▶ **Data block**
###

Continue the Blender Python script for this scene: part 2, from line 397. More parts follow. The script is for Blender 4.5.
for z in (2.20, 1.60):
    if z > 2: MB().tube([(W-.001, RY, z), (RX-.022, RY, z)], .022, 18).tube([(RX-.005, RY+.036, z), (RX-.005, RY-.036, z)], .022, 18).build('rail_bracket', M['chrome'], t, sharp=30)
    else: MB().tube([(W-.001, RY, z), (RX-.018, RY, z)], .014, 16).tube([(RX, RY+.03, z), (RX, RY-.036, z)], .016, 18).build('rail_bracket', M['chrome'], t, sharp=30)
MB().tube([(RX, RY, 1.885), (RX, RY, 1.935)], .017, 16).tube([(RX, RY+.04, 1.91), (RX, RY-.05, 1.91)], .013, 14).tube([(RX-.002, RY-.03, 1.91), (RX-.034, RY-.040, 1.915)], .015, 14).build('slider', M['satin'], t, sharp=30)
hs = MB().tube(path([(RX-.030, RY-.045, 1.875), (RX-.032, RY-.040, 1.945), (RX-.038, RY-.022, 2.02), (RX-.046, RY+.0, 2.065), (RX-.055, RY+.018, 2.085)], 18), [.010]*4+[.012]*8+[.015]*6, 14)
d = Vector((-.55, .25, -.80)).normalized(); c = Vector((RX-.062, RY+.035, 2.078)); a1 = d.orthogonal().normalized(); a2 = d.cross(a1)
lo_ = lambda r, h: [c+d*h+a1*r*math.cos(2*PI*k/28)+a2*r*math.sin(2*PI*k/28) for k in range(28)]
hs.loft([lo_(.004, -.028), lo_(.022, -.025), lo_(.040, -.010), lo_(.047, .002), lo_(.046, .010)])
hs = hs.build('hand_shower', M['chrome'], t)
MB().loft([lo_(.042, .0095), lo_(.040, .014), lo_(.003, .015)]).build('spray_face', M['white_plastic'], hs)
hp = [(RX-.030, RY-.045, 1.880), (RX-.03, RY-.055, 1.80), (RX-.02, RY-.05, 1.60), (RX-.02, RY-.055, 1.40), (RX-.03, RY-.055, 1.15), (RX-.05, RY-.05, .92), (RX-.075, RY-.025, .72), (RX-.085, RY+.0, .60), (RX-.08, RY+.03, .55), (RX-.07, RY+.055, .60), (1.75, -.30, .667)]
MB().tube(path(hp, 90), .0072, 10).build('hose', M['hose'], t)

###

▶ **Problem**
Give back all the data exactly as written.

▶ **The solution**
Continue the Blender Python script for this scene: part 2, from line 397. More parts follow. The script is for Blender 4.5.
for z in (2.20, 1.60):
    if z > 2: MB().tube([(W-.001, RY, z), (RX-.022, RY, z)], .022, 18).tube([(RX-.005, RY+.036, z), (RX-.005, RY-.036, z)], .022, 18).build('rail_bracket', M['chrome'], t, sharp=30)
    else: MB().tube([(W-.001, RY, z), (RX-.018, RY, z)], .014, 16).tube([(RX, RY+.03, z), (RX, RY-.036, z)], .016, 18).build('rail_bracket', M['chrome'], t, sharp=30)
MB().tube([(RX, RY, 1.885), (RX, RY, 1.935)], .017, 16).tube([(RX, RY+.04, 1.91), (RX, RY-.05, 1.91)], .013, 14).tube([(RX-.002, RY-.03, 1.91), (RX-.034, RY-.040, 1.915)], .015, 14).build('slider', M['satin'], t, sharp=30)
hs = MB().tube(path([(RX-.030, RY-.045, 1.875), (RX-.032, RY-.040, 1.945), (RX-.038, RY-.022, 2.02), (RX-.046, RY+.0, 2.065), (RX-.055, RY+.018, 2.085)], 18), [.010]*4+[.012]*8+[.015]*6, 14)
d = Vector((-.55, .25, -.80)).normalized(); c = Vector((RX-.062, RY+.035, 2.078)); a1 = d.orthogonal().normalized(); a2 = d.cross(a1)
lo_ = lambda r, h: [c+d*h+a1*r*math.cos(2*PI*k/28)+a2*r*math.sin(2*PI*k/28) for k in range(28)]
hs.loft([lo_(.004, -.028), lo_(.022, -.025), lo_(.040, -.010), lo_(.047, .002), lo_(.046, .010)])
hs = hs.build('hand_shower', M['chrome'], t)
MB().loft([lo_(.042, .0095), lo_(.040, .014), lo_(.003, .015)]).build('spray_face', M['white_plastic'], hs)
hp = [(RX-.030, RY-.045, 1.880), (RX-.03, RY-.055, 1.80), (RX-.02, RY-.05, 1.60), (RX-.02, RY-.055, 1.40), (RX-.03, RY-.055, 1.15), (RX-.05, RY-.05, .92), (RX-.075, RY-.025, .72), (RX-.085, RY+.0, .60), (RX-.08, RY+.03, .55), (RX-.07, RY+.055, .60), (1.75, -.30, .667)]
MB().tube(path(hp, 90), .0072, 10).build('hose', M['hose'], t)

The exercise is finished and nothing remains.